Blancpain
Blancpain Fifty Fathoms 500 Fathoms
$11,990
Sold / unavailable · analogshift.com · Watch
Alongside the Rolex Submariner and DOXA Sub 300 Series, the Blancpain Fifty Fathoms is without question one of the most important dive watch designs in history, and is often credited with being the first purpose-built timepiece with sub-aquatic usage in mind.
Designed by nageur de combat (“combat swimmer”) Captain Bob Maloubier, who sketched it with a pen and paper, the idea was first sent to French watchmaker LIP. But LIP dismissed the idea as a ‘portable clock without any future.’
So it was Blancpain, then — under the influence of Jean-Jacques Fiechter, the brand's new director — that ultimately believed in Maloubier's design and agreed to produce it.
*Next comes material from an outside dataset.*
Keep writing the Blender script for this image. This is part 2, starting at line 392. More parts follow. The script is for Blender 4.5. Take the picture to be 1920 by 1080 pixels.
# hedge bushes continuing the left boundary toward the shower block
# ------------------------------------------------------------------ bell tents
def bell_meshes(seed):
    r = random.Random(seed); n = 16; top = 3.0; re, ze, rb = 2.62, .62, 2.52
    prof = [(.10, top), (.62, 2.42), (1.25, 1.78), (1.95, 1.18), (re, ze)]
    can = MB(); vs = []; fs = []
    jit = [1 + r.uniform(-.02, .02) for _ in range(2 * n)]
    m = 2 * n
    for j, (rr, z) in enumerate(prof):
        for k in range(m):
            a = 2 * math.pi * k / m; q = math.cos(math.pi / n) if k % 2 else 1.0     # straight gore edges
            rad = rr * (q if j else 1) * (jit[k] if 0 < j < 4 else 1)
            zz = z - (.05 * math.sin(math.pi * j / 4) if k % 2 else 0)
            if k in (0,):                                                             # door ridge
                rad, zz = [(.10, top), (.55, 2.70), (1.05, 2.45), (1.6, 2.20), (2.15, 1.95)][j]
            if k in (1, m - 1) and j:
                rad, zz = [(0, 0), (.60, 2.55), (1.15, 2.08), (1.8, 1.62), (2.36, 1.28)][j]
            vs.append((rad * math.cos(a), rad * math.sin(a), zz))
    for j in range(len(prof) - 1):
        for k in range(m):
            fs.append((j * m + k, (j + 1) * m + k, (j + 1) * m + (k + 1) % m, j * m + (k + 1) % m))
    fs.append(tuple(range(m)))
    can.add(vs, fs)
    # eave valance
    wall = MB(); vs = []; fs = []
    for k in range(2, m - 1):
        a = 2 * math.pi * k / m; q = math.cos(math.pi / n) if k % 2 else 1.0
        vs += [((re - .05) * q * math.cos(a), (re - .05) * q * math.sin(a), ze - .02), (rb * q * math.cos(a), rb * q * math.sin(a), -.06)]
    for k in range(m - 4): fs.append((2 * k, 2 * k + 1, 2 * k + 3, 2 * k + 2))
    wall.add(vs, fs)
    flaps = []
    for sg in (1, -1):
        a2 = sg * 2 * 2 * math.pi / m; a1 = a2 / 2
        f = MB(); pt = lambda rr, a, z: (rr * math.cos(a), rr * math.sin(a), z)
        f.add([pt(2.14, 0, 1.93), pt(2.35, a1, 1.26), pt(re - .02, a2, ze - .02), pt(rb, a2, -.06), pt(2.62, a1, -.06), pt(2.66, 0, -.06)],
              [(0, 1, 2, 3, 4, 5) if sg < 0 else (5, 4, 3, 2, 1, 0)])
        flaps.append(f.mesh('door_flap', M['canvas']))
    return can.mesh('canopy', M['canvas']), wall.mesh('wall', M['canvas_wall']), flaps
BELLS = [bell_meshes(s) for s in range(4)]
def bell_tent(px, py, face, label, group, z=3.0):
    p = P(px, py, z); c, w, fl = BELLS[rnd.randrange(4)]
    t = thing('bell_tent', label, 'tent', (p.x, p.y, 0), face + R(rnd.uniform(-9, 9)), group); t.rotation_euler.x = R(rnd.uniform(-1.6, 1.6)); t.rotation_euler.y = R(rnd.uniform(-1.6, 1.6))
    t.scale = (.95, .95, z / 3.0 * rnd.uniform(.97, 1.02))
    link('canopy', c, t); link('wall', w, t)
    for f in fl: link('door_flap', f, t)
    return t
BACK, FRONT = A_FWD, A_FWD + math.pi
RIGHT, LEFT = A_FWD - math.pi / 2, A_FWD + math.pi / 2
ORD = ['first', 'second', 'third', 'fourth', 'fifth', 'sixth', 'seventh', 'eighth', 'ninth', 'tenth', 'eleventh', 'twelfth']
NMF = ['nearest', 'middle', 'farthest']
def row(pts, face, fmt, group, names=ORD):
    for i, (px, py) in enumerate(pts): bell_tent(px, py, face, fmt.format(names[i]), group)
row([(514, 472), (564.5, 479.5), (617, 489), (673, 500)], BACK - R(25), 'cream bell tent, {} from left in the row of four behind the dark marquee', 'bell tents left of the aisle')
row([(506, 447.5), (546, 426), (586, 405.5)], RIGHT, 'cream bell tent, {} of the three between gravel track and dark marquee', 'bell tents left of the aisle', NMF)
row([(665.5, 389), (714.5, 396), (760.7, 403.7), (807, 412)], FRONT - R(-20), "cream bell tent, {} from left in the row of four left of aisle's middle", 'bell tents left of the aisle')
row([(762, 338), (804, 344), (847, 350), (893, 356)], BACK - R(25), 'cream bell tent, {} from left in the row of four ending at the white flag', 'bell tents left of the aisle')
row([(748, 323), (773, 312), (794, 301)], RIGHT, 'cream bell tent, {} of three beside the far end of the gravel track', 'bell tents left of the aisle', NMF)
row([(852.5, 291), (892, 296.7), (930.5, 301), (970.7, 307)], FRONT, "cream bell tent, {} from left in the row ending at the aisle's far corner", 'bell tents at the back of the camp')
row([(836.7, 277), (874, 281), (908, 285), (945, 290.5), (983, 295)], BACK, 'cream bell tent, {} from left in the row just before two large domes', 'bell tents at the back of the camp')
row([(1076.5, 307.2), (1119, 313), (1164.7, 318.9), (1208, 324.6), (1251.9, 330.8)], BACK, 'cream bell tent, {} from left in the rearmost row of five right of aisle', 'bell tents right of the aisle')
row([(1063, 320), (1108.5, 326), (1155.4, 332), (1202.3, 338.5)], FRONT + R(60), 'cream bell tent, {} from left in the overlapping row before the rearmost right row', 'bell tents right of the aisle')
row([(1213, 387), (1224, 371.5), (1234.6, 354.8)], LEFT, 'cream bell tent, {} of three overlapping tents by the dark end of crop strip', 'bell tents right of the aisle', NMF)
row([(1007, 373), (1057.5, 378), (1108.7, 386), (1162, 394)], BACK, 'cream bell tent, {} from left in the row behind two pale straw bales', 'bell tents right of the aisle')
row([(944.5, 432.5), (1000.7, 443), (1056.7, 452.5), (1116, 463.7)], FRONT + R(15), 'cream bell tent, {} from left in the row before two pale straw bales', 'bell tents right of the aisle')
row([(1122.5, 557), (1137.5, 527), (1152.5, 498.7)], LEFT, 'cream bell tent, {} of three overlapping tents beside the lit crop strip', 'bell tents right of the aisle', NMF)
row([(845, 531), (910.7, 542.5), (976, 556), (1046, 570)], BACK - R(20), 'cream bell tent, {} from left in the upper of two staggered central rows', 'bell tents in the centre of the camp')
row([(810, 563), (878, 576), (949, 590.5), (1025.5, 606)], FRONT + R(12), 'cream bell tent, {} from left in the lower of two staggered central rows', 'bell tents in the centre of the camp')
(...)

The first Fifty Fathoms debuted in 1953, unique among its contemporaries for its 42mm size and bakelite bezel. Fiechter, himself an experienced diver, decreed that the bezel would only rotate one way, thus making it impossible for the diver to misread how much air he had left in his tank. In order to guarantee water-tightness, Fiechter devised a system using rubber gaskets to seal the case. He also chose an automatic winding system rather than a manual one for the movement, because of the undue stress a manual winding system can put on the crown.
Underwater explorer and oceanographer Jacques Cousteau was among the first to adopt the Fifty Fathoms, featuring it in his documentary Le Monde du Silence. Navies of France, Germany, and the United States chose the Fifty Fathoms for their divers. Since then, the model family has blossomed into one of Blancpain’s tentpole collections and constitutes a large part of the maison’s sales.
This particular Fifty-Fathoms, a contemporary Reference 50015-12B30-52B '500 Fathoms', is a bit of a monster. Coming in with an undeniably large 48mm titanium case, it features a sapphire crystal, a signed crown, a unidirectional rotating dive bezel with a luminous black sapphire insert, and a black and grey dial with luminous quadrant 'Arabic' indices and a matching ‘sword’ handset.
This piece comes fitted to a signed black rubber-lined canvas strap with a signed steel pin buckle and is powered by Blancpain's Calibre 1315 automatic winding movement with a whopping 120 hours of power reserve and a wildly cool, engine-turned rotor in the shape of a propeller — as seen through the individually numbered sapphire exhibition caseback.
This is a premium dive watch offering from one of the most respected watchmakers in the history of horology, and a direct descendant from what was debatably the very first purpose built dive watch ever.
Underrated and often overlooked, you simply can’t go wrong with a Fifty Fathoms!